Según explica Petrus Randen en su comentario al capítulo 2 de san Mateo, el espíritu maligno es enemigo del ser humano, autor de todo mal, principio de la maldad, contrario a todo bien, peste y corrupción del mundo.
Nada bueno puede esperarse de un espíritu semejante ni de quienes ponen su confianza en él.
La majestad divina de Cristo vino precisamente para destruir a este enemigo y a sus seguidores.

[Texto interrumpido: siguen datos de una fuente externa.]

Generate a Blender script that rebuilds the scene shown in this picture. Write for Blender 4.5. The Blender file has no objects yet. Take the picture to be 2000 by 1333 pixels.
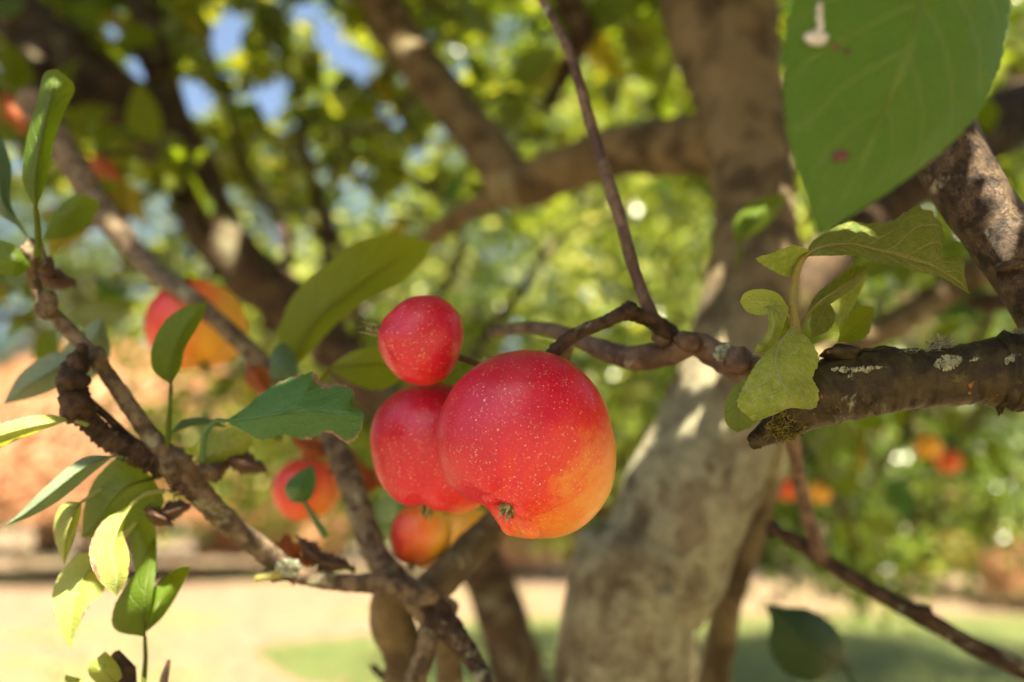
import bpy, math, random
import numpy as np
from mathutils import Vector, Matrix, noise

random.seed(7)
rng = np.random.default_rng(7)
scene = bpy.context.scene
col = scene.collection

# ------------------------------------------------------------------ camera
LENS, FOCUS, FSTOP = 28.0, 0.222, 5.0
CAM_H, PITCH = 1.35, math.radians(12.0)
cam_d = bpy.data.cameras.new('camera')
cam = bpy.data.objects.new('camera', cam_d)
col.objects.link(cam)
cam.location = (0, 0, CAM_H)
cam.rotation_euler = (math.radians(90) + PITCH, 0, 0)
cam_d.sensor_width = 36.0
cam_d.lens = LENS
cam_d.clip_start = 0.01
cam_d.clip_end = 500
cam_d.dof.use_dof = True
cam_d.dof.focus_distance = FOCUS
cam_d.dof.aperture_fstop = FSTOP
scene.camera = cam

# ------------------------------------------------------------------ sky, sun, exposure
SUN = Vector((0.10, -0.50, 0.86)).normalized()          # direction towards the sun
sun_el = math.asin(SUN.z)
world = bpy.data.worlds.new('World')
scene.world = world
world.use_nodes = True
wn, wl = world.node_tree.nodes, world.node_tree.links
bg = wn['Background']
sky = wn.new('ShaderNodeTexSky')
sky.sky_type = 'NISHITA'
sky.sun_disc = False
sky.sun_elevation = sun_el
sky.sun_rotation = math.atan2(SUN.x, SUN.y)
sky.dust_density = 4.0
sky.air_density = 1.3
wl.new(sky.outputs[0], bg.inputs[0])
bg.inputs[1].default_value = 0.05
sl = bpy.data.lights.new('sun', 'SUN')
sl.energy = 5.0
sl.angle = math.radians(0.53)
sl.color = (1.0, 0.87, 0.66)
so = bpy.data.objects.new('sun', sl)
so.rotation_euler = (-SUN).to_track_quat('-Z', 'Y').to_euler()
so.location = (0, 0, 20)
col.objects.link(so)
scene.view_settings.view_transform = 'Standard'
scene.view_settings.look = 'None'
scene.view_settings.gamma = 1
scene.view_settings.use_curve_mapping = False
scene.view_settings.exposure = 2.45
scene.render.engine = 'CYCLES'
cy = scene.cycles
cy.use_denoising = True
cy.max_bounces = 6
cy.adaptive_threshold = 0.03
cy.transmission_bounces = 6
cy.sample_clamp_indirect = 6

# ------------------------------------------------------------------ helpers
F = 2000 * LENS / 36.0
C0 = Vector((0, 0, CAM_H))
RT = Vector((1, 0, 0))
UP = Vector((0, -math.sin(PITCH), math.cos(PITCH)))
FW = Vector((0, math.cos(PITCH), math.sin(PITCH)))


def P(x, y, z):
    """A point of the place seen at pixel (x, y) of the 2000 px wide photograph at depth z metres."""
    return C0 + FW * z + RT * ((x - 1000) / F * z) - UP * ((y - 666.5) / F * z)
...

El mismo espíritu maligno lo reconoció, como se lee en Mateo 3, cuando exclamó: “¿Qué tenemos que ver contigo, Jesús de Nazaret? ¿Has venido a perdernos?”
Y nuevamente en Mateo 1:24, donde dice: “¿Has venido antes de tiempo para perdernos?”

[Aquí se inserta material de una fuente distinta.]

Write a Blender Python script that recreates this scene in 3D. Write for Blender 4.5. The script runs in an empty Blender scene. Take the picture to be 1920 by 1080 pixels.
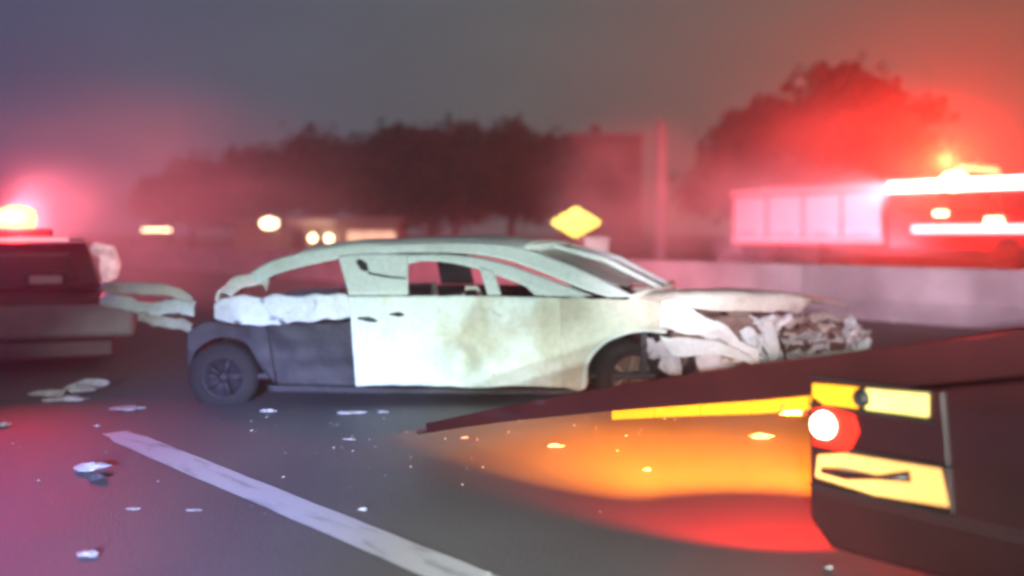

Es como si dijera: “Te has adelantado a destruirnos. ¿Qué tenemos que ver contigo, Jesús de Nazaret? ¿Has venido a quitarnos nuestro dominio?”
De todo esto se concluye claramente que solo la majestad de Cristo, junto con sus ministros y las ceremonias establecidas por la Santa Madre Iglesia, tienen verdadera eficacia para deshacer las obras del espíritu maligno.
Para comprenderlo aún mejor, basta atender lo que narra san Lucas en los Hechos de los Apóstoles 19:15.
Había un judío llamado Esceva, que tenía siete hijos.
Estos, semejantes a los “santiguadores” y hechiceros de ciertos tiempos, hombres de mala vida, quisieron realizar prodigios utilizando el santísimo nombre de Jesús y el de san Pablo.
Comenzaron a conjurar a un endemoniado, pero el espíritu maligno se volvió contra ellos y dijo:
“A Jesús lo conozco, y sé quién es Pablo; pero vosotros, ¿quiénes sois?”
Es decir: “Conozco a Jesús, sé quién es Pablo, pero vosotros, miserables pecadores, ¿cómo os atrevéis a mandarnos?”
Y dicho esto, el espíritu maligno —por medio del poseído— arremetió contra ellos, los derribó y los dejó heridos, provocando gran temor y ejemplo entre los fieles.